:: Dataset ::

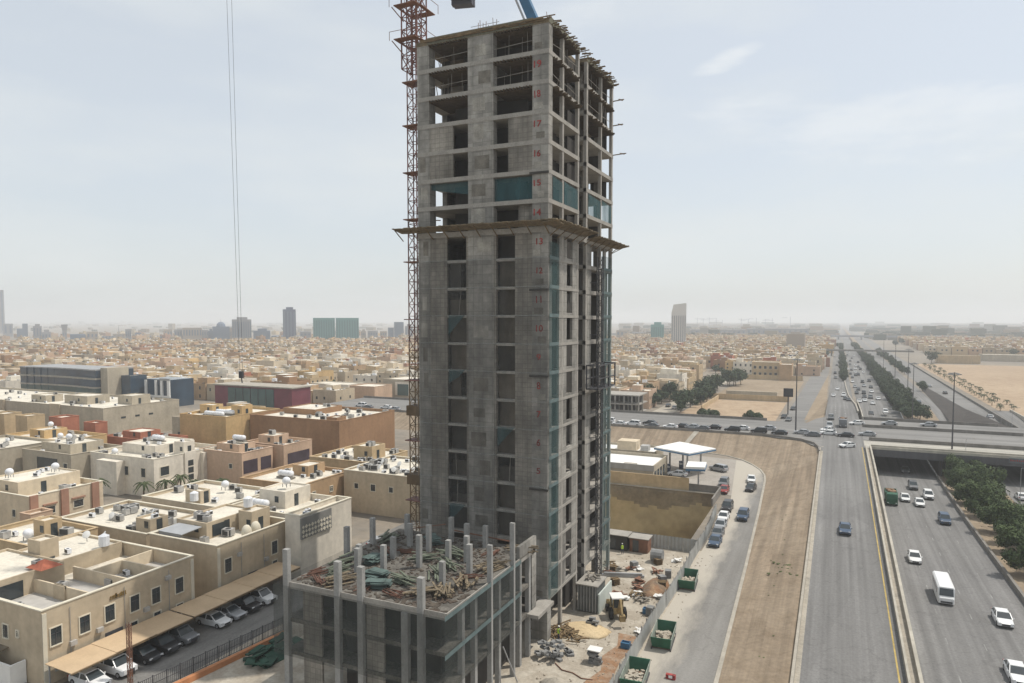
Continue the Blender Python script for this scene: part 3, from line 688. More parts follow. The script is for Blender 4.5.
# red floor numbers
def number(txt, x, z, parent):
    cu = bpy.data.curves.new('number_curve', 'FONT'); cu.body = txt; cu.size = 1.12; cu.extrude = .012; cu.align_x = 'CENTER'; cu.align_y = 'CENTER'; cu.offset = .02
    tmp = bpy.data.objects.new('number_tmp', cu); COL.objects.link(tmp)
    bpy.context.view_layer.update()
    dg = bpy.context.evaluated_depsgraph_get()
    me = bpy.data.meshes.new_from_object(tmp.evaluated_get(dg)); bpy.data.objects.remove(tmp)
    me.materials.clear(); me.materials.append(M_redpaint); me.name = 'floor_number'
    o = bpy.data.objects.new('floor_number', me); link(o, parent)
    o.location = Vector((x, TY0 - .03, z)) - parent.location; o.rotation_euler = (math.pi / 2, rnd.uniform(-.06, .06), 0); o.scale = (rnd.uniform(.85, 1.05), rnd.uniform(.85, 1.1), 1)
    o['label'] = 'red painted number %s on the corner pillar' % txt
for n in range(5, 20):
    if n in (6, 8): pass
    number(str(n), -31.45 if n < 14 else -31.75, LV(n) + 1.75, tw)
# safety nets
mb = MB(); mb.quad((TX0 - .3, 74.6, 12.2), (TX1 + .1, 74.6, 12.2), (TX1 + .1, 74.72, 45.2), (TX0 - .3, 74.72, 45.2)); part('safety_net', mb, M_netf, tw, label='grey see-through mesh over the front')
mb = MB(); mb.quad((TX1 + .12, 75.1, 5.0), (TX1 + .12, 78.2, 5.0), (TX1 + .12, 78.2, 47), (TX1 + .12, 75.1, 47)); part('safety_net', mb, M_nets, tw, label='teal mesh strip beside the corner')
mb = MB(); mb.quad((TX1 + .12, 95, 1.5), (TX1 + .12, 99.6, 1.5), (TX1 + .12, 99.6, 47), (TX1 + .12, 95, 47)); part('safety_net', mb, M_nets, tw, label='teal mesh strip at the far corner')
for y0, y1 in ((76.2, 79.4), (80, 84.9), (88.9, 94.3), (94.9, 99.3)):
    mb = MB(); mb.quad((TX1 + .06, y0, LV(15)), (TX1 + .06, y1, LV(15)), (TX1 + .06, y1, LV(15) + 2.4), (TX1 + .06, y0, LV(15) + 2.7)); part('safety_net', mb, M_net15, tw, label='teal mesh across a floor 15 opening')
mb = MB(); mb.quad((-37.3, 75.4, LV(15)), (-32.3, 75.4, LV(15)), (-32.3, 75.4, LV(15) + 2.7), (-37.3, 75.4, LV(15) + 2.7)); part('safety_net', mb, M_net15, tw)
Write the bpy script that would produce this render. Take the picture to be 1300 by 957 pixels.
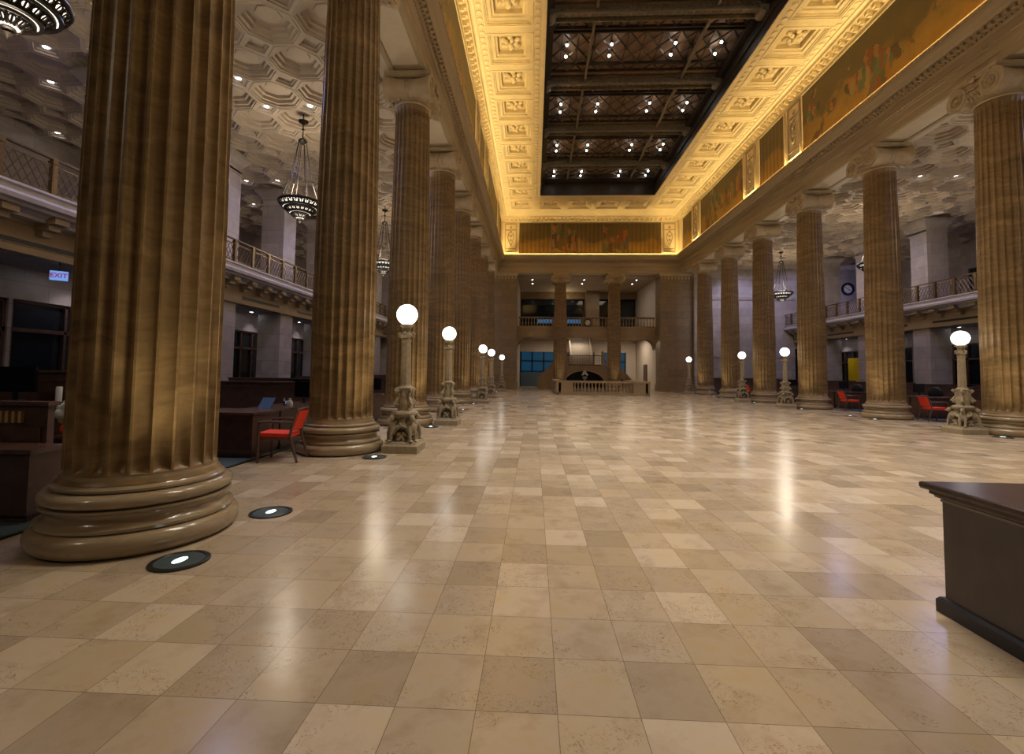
import bpy, math, random
from mathutils import Vector, Matrix
random.seed(7)
for o in list(bpy.data.objects): bpy.data.objects.remove(o, do_unlink=True)
S = bpy.context.scene
C = S.collection
PI = math.pi
# ---------------------------------------------------------------- camera
F_PX, PSI, TILT, ROLL, CY = 590.0, 0.0473, 0.0532, 0.0125, 440.0
fw = Vector((-math.sin(PSI)*math.cos(TILT), math.cos(PSI)*math.cos(TILT), math.sin(TILT)))
rt = Vector((math.cos(PSI), math.sin(PSI), 0)); up = rt.cross(fw)
R2 = rt*math.cos(ROLL)+up*math.sin(ROLL); U2 = -rt*math.sin(ROLL)+up*math.cos(ROLL)
cam = bpy.data.cameras.new('camera'); co = bpy.data.objects.new('camera', cam); C.objects.link(co)
cam.sensor_width = 36; cam.lens = F_PX/1300*36; cam.shift_y = -(478.5-CY)/1300
cam.clip_start = .05; cam.clip_end = 300
M = Matrix((R2, U2, -fw)).transposed().to_4x4(); M.translation = Vector((0, 0, 1.5))
co.matrix_world = M
S.camera = co
# ---------------------------------------------------------------- world, exposure
w = bpy.data.worlds.new('world'); S.world = w; w.use_nodes = True
w.node_tree.nodes['Background'].inputs[0].default_value = (.02, .03, .06, 1)
w.node_tree.nodes['Background'].inputs[1].default_value = .15
S.view_settings.view_transform = 'Standard'; S.view_settings.look = 'None'
S.view_settings.exposure = 0.0; S.view_settings.gamma = 1; S.view_settings.use_curve_mapping = False
# ---------------------------------------------------------------- light levels
P_COVE, P_COVE_BACK = 27.0, 17.0      # watts per metre of cove strip
P_UP = 11.0                           # column uplights
BULB_K = (2.3, 2.0, 1.2, .75, .55, .5, .5)   # per bay of the laylight, near to far
P_BULB = 20.5                         # spots in the laylight bulbs
E_GLOBE = 5.0
P_AISLE = 165.0                       # chandelier up-light
P_AISLE_DN = 30.0
P_VIOLET = 32.0
P_DOWN = 6.0                         # downlights under the gallery
C_COVE = (1, .74, .30); C_UP = (1, .86, .62); C_BULB = (1, .90, .77); C_VIOL = (.48, .50, 1)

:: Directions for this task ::
Can you restate all the records above word for word while dropping the pictures?

:: Answer in full ::
Continue the Blender Python script for this scene: part 3, from line 688. More parts follow. The script is for Blender 4.5.
# red floor numbers
def number(txt, x, z, parent):
    cu = bpy.data.curves.new('number_curve', 'FONT'); cu.body = txt; cu.size = 1.12; cu.extrude = .012; cu.align_x = 'CENTER'; cu.align_y = 'CENTER'; cu.offset = .02
    tmp = bpy.data.objects.new('number_tmp', cu); COL.objects.link(tmp)
    bpy.context.view_layer.update()
    dg = bpy.context.evaluated_depsgraph_get()
    me = bpy.data.meshes.new_from_object(tmp.evaluated_get(dg)); bpy.data.objects.remove(tmp)
    me.materials.clear(); me.materials.append(M_redpaint); me.name = 'floor_number'
    o = bpy.data.objects.new('floor_number', me); link(o, parent)
    o.location = Vector((x, TY0 - .03, z)) - parent.location; o.rotation_euler = (math.pi / 2, rnd.uniform(-.06, .06), 0); o.scale = (rnd.uniform(.85, 1.05), rnd.uniform(.85, 1.1), 1)
    o['label'] = 'red painted number %s on the corner pillar' % txt
for n in range(5, 20):
    if n in (6, 8): pass
    number(str(n), -31.45 if n < 14 else -31.75, LV(n) + 1.75, tw)
# safety nets
mb = MB(); mb.quad((TX0 - .3, 74.6, 12.2), (TX1 + .1, 74.6, 12.2), (TX1 + .1, 74.72, 45.2), (TX0 - .3, 74.72, 45.2)); part('safety_net', mb, M_netf, tw, label='grey see-through mesh over the front')
mb = MB(); mb.quad((TX1 + .12, 75.1, 5.0), (TX1 + .12, 78.2, 5.0), (TX1 + .12, 78.2, 47), (TX1 + .12, 75.1, 47)); part('safety_net', mb, M_nets, tw, label='teal mesh strip beside the corner')
mb = MB(); mb.quad((TX1 + .12, 95, 1.5), (TX1 + .12, 99.6, 1.5), (TX1 + .12, 99.6, 47), (TX1 + .12, 95, 47)); part('safety_net', mb, M_nets, tw, label='teal mesh strip at the far corner')
for y0, y1 in ((76.2, 79.4), (80, 84.9), (88.9, 94.3), (94.9, 99.3)):
    mb = MB(); mb.quad((TX1 + .06, y0, LV(15)), (TX1 + .06, y1, LV(15)), (TX1 + .06, y1, LV(15) + 2.4), (TX1 + .06, y0, LV(15) + 2.7)); part('safety_net', mb, M_net15, tw, label='teal mesh across a floor 15 opening')
mb = MB(); mb.quad((-37.3, 75.4, LV(15)), (-32.3, 75.4, LV(15)), (-32.3, 75.4, LV(15) + 2.7), (-37.3, 75.4, LV(15) + 2.7)); part('safety_net', mb, M_net15, tw)
Write the bpy script that would produce this render. Take the picture to be 1300 by 957 pixels.
import bpy, math, random
from mathutils import Vector, Matrix
random.seed(7)
for o in list(bpy.data.objects): bpy.data.objects.remove(o, do_unlink=True)
S = bpy.context.scene
C = S.collection
PI = math.pi
# ---------------------------------------------------------------- camera
F_PX, PSI, TILT, ROLL, CY = 590.0, 0.0473, 0.0532, 0.0125, 440.0
fw = Vector((-math.sin(PSI)*math.cos(TILT), math.cos(PSI)*math.cos(TILT), math.sin(TILT)))
rt = Vector((math.cos(PSI), math.sin(PSI), 0)); up = rt.cross(fw)
R2 = rt*math.cos(ROLL)+up*math.sin(ROLL); U2 = -rt*math.sin(ROLL)+up*math.cos(ROLL)
cam = bpy.data.cameras.new('camera'); co = bpy.data.objects.new('camera', cam); C.objects.link(co)
cam.sensor_width = 36; cam.lens = F_PX/1300*36; cam.shift_y = -(478.5-CY)/1300
cam.clip_start = .05; cam.clip_end = 300
M = Matrix((R2, U2, -fw)).transposed().to_4x4(); M.translation = Vector((0, 0, 1.5))
co.matrix_world = M
S.camera = co
# ---------------------------------------------------------------- world, exposure
w = bpy.data.worlds.new('world'); S.world = w; w.use_nodes = True
w.node_tree.nodes['Background'].inputs[0].default_value = (.02, .03, .06, 1)
w.node_tree.nodes['Background'].inputs[1].default_value = .15
S.view_settings.view_transform = 'Standard'; S.view_settings.look = 'None'
S.view_settings.exposure = 0.0; S.view_settings.gamma = 1; S.view_settings.use_curve_mapping = False
# ---------------------------------------------------------------- light levels
P_COVE, P_COVE_BACK = 27.0, 17.0      # watts per metre of cove strip
P_UP = 11.0                           # column uplights
BULB_K = (2.3, 2.0, 1.2, .75, .55, .5, .5)   # per bay of the laylight, near to far
P_BULB = 20.5                         # spots in the laylight bulbs
E_GLOBE = 5.0
P_AISLE = 165.0                       # chandelier up-light
P_AISLE_DN = 30.0
P_VIOLET = 32.0
P_DOWN = 6.0                         # downlights under the gallery
C_COVE = (1, .74, .30); C_UP = (1, .86, .62); C_BULB = (1, .90, .77); C_VIOL = (.48, .50, 1)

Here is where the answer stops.